> DIRECTIONS: Output all of the data below exactly as given.

> AVAILABLE DATA:
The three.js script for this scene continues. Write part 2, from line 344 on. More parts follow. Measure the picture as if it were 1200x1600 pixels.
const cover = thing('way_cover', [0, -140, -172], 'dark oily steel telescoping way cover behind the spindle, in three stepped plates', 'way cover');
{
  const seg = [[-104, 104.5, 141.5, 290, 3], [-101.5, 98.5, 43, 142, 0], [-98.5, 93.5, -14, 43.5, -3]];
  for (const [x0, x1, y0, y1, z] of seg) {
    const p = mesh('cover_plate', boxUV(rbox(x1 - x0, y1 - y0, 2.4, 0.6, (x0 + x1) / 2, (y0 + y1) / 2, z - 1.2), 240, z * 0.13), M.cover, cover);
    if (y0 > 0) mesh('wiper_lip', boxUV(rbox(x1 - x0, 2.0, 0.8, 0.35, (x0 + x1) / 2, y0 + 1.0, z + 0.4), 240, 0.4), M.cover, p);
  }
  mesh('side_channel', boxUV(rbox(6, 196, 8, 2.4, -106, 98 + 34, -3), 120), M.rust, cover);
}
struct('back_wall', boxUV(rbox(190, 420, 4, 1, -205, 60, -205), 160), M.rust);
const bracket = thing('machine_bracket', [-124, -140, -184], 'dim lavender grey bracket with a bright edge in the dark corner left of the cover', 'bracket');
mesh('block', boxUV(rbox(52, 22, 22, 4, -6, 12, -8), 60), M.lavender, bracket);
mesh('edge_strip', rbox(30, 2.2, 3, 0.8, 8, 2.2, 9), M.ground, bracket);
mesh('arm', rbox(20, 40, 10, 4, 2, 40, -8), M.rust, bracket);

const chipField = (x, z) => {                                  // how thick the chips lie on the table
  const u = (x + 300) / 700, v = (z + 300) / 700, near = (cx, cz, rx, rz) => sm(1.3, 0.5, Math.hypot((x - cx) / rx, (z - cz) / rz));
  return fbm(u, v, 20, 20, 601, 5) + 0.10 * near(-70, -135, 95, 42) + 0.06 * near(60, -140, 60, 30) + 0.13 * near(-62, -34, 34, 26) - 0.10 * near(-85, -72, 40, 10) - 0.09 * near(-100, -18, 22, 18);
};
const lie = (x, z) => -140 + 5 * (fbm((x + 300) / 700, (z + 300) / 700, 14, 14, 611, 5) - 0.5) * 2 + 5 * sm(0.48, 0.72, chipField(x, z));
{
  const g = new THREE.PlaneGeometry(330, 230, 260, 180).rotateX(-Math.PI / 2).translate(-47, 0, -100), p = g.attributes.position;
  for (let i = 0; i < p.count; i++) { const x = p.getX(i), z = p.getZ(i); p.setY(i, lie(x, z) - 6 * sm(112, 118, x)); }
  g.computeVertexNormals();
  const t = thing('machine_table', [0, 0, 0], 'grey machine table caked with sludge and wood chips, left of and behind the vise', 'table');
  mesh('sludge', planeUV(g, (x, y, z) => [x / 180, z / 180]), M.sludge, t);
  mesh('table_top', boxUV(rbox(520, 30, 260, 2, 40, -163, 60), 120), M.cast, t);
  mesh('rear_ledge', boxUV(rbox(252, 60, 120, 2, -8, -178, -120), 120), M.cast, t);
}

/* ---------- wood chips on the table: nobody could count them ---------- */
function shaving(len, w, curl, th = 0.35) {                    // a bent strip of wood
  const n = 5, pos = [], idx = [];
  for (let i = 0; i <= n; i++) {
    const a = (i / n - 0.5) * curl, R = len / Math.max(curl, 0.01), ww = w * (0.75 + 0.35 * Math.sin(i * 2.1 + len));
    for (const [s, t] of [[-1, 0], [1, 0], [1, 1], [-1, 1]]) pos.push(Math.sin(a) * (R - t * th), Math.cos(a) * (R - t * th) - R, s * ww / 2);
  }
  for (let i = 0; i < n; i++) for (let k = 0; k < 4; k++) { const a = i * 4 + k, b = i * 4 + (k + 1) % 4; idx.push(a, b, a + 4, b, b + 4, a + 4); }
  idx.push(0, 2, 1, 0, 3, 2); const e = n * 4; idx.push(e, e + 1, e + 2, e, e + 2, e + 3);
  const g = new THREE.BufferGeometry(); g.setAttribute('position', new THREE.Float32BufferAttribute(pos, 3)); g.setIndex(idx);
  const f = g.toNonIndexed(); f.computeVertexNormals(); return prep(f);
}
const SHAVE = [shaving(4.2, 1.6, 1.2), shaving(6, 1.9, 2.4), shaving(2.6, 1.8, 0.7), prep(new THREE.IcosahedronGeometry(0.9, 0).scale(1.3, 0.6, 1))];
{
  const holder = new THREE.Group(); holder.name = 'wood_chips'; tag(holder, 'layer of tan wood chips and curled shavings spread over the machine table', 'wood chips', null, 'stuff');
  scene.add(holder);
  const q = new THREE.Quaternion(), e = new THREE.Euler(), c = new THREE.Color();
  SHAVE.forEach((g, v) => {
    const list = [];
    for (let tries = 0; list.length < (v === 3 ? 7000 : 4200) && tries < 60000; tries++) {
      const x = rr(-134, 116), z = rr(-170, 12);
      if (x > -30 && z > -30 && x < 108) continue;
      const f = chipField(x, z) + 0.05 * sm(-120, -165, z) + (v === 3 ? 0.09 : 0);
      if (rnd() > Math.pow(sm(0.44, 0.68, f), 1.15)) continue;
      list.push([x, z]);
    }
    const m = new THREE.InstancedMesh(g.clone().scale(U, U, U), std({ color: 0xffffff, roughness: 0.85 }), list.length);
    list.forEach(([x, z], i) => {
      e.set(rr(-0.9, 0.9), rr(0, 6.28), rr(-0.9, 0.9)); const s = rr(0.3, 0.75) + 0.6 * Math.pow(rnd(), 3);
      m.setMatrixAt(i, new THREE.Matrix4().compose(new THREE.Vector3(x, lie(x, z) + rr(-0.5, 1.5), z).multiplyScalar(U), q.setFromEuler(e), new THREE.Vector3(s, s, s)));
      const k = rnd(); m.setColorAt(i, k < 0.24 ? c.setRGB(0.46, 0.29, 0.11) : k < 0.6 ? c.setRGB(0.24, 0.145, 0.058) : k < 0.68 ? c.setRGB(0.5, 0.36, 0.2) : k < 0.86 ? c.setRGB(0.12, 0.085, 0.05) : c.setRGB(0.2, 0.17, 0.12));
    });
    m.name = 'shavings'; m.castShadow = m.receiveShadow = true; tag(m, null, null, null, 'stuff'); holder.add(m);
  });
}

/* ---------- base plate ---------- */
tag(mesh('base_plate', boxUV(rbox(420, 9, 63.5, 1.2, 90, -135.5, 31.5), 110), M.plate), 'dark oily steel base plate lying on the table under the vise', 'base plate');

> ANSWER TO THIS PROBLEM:
The three.js script for this scene continues. Write part 2, from line 344 on. More parts follow. Measure the picture as if it were 1200x1600 pixels.
const cover = thing('way_cover', [0, -140, -172], 'dark oily steel telescoping way cover behind the spindle, in three stepped plates', 'way cover');
{
  const seg = [[-104, 104.5, 141.5, 290, 3], [-101.5, 98.5, 43, 142, 0], [-98.5, 93.5, -14, 43.5, -3]];
  for (const [x0, x1, y0, y1, z] of seg) {
    const p = mesh('cover_plate', boxUV(rbox(x1 - x0, y1 - y0, 2.4, 0.6, (x0 + x1) / 2, (y0 + y1) / 2, z - 1.2), 240, z * 0.13), M.cover, cover);
    if (y0 > 0) mesh('wiper_lip', boxUV(rbox(x1 - x0, 2.0, 0.8, 0.35, (x0 + x1) / 2, y0 + 1.0, z + 0.4), 240, 0.4), M.cover, p);
  }
  mesh('side_channel', boxUV(rbox(6, 196, 8, 2.4, -106, 98 + 34, -3), 120), M.rust, cover);
}
struct('back_wall', boxUV(rbox(190, 420, 4, 1, -205, 60, -205), 160), M.rust);
const bracket = thing('machine_bracket', [-124, -140, -184], 'dim lavender grey bracket with a bright edge in the dark corner left of the cover', 'bracket');
mesh('block', boxUV(rbox(52, 22, 22, 4, -6, 12, -8), 60), M.lavender, bracket);
mesh('edge_strip', rbox(30, 2.2, 3, 0.8, 8, 2.2, 9), M.ground, bracket);
mesh('arm', rbox(20, 40, 10, 4, 2, 40, -8), M.rust, bracket);

const chipField = (x, z) => {                                  // how thick the chips lie on the table
  const u = (x + 300) / 700, v = (z + 300) / 700, near = (cx, cz, rx, rz) => sm(1.3, 0.5, Math.hypot((x - cx) / rx, (z - cz) / rz));
  return fbm(u, v, 20, 20, 601, 5) + 0.10 * near(-70, -135, 95, 42) + 0.06 * near(60, -140, 60, 30) + 0.13 * near(-62, -34, 34, 26) - 0.10 * near(-85, -72, 40, 10) - 0.09 * near(-100, -18, 22, 18);
};
const lie = (x, z) => -140 + 5 * (fbm((x + 300) / 700, (z + 300) / 700, 14, 14, 611, 5) - 0.5) * 2 + 5 * sm(0.48, 0.72, chipField(x, z));
{
  const g = new THREE.PlaneGeometry(330, 230, 260, 180).rotateX(-Math.PI / 2).translate(-47, 0, -100), p = g.attributes.position;
  for (let i = 0; i < p.count; i++) { const x = p.getX(i), z = p.getZ(i); p.setY(i, lie(x, z) - 6 * sm(112, 118, x)); }
  g.computeVertexNormals();
  const t = thing('machine_table', [0, 0, 0], 'grey machine table caked with sludge and wood chips, left of and behind the vise', 'table');
  mesh('sludge', planeUV(g, (x, y, z) => [x / 180, z / 180]), M.sludge, t);
  mesh('table_top', boxUV(rbox(520, 30, 260, 2, 40, -163, 60), 120), M.cast, t);
  mesh('rear_ledge', boxUV(rbox(252, 60, 120, 2, -8, -178, -120), 120), M.cast, t);
}

/* ---------- wood chips on the table: nobody could count them ---------- */
function shaving(len, w, curl, th = 0.35) {                    // a bent strip of wood
  const n = 5, pos = [], idx = [];
  for (let i = 0; i <= n; i++) {
    const a = (i / n - 0.5) * curl, R = len / Math.max(curl, 0.01), ww = w * (0.75 + 0.35 * Math.sin(i * 2.1 + len));
    for (const [s, t] of [[-1, 0], [1, 0], [1, 1], [-1, 1]]) pos.push(Math.sin(a) * (R - t * th), Math.cos(a) * (R - t * th) - R, s * ww / 2);
  }
  for (let i = 0; i < n; i++) for (let k = 0; k < 4; k++) { const a = i * 4 + k, b = i * 4 + (k + 1) % 4; idx.push(a, b, a + 4, b, b + 4, a + 4); }
  idx.push(0, 2, 1, 0, 3, 2); const e = n * 4; idx.push(e, e + 1, e + 2, e, e + 2, e + 3);
  const g = new THREE.BufferGeometry(); g.setAttribute('position', new THREE.Float32BufferAttribute(pos, 3)); g.setIndex(idx);
  const f = g.toNonIndexed(); f.computeVertexNormals(); return prep(f);
}
const SHAVE = [shaving(4.2, 1.6, 1.2), shaving(6, 1.9, 2.4), shaving(2.6, 1.8, 0.7), prep(new THREE.IcosahedronGeometry(0.9, 0).scale(1.3, 0.6, 1))];
{
  const holder = new THREE.Group(); holder.name = 'wood_chips'; tag(holder, 'layer of tan wood chips and curled shavings spread over the machine table', 'wood chips', null, 'stuff');
  scene.add(holder);
  const q = new THREE.Quaternion(), e = new THREE.Euler(), c = new THREE.Color();
  SHAVE.forEach((g, v) => {
    const list = [];
    for (let tries = 0; list.length < (v === 3 ? 7000 : 4200) && tries < 60000; tries++) {
      const x = rr(-134, 116), z = rr(-170, 12);
      if (x > -30 && z > -30 && x < 108) continue;
      const f = chipField(x, z) + 0.05 * sm(-120, -165, z) + (v === 3 ? 0.09 : 0);
      if (rnd() > Math.pow(sm(0.44, 0.68, f), 1.15)) continue;
      list.push([x, z]);
    }
    const m = new THREE.InstancedMesh(g.clone().scale(U, U, U), std({ color: 0xffffff, roughness: 0.85 }), list.length);
    list.forEach(([x, z], i) => {
      e.set(rr(-0.9, 0.9), rr(0, 6.28), rr(-0.9, 0.9)); const s = rr(0.3, 0.75) + 0.6 * Math.pow(rnd(), 3);
      m.setMatrixAt(i, new THREE.Matrix4().compose(new THREE.Vector3(x, lie(x, z) + rr(-0.5, 1.5), z).multiplyScalar(U), q.setFromEuler(e), new THREE.Vector3(s, s, s)));
      const k = rnd(); m.setColorAt(i, k < 0.24 ? c.setRGB(0.46, 0.29, 0.11) : k < 0.6 ? c.setRGB(0.24, 0.145, 0.058) : k < 0.68 ? c.setRGB(0.5, 0.36, 0.2) : k < 0.86 ? c.setRGB(0.12, 0.085, 0.05) : c.setRGB(0.2, 0.17, 0.12));
    });
    m.name = 'shavings'; m.castShadow = m.receiveShadow = true; tag(m, null, null, null, 'stuff'); holder.add(m);
  });
}

/* ---------- base plate ---------- */
tag(mesh('base_plate', boxUV(rbox(420, 9, 63.5, 1.2, 90, -135.5, 31.5), 110), M.plate), 'dark oily steel base plate lying on the table under the vise', 'base plate');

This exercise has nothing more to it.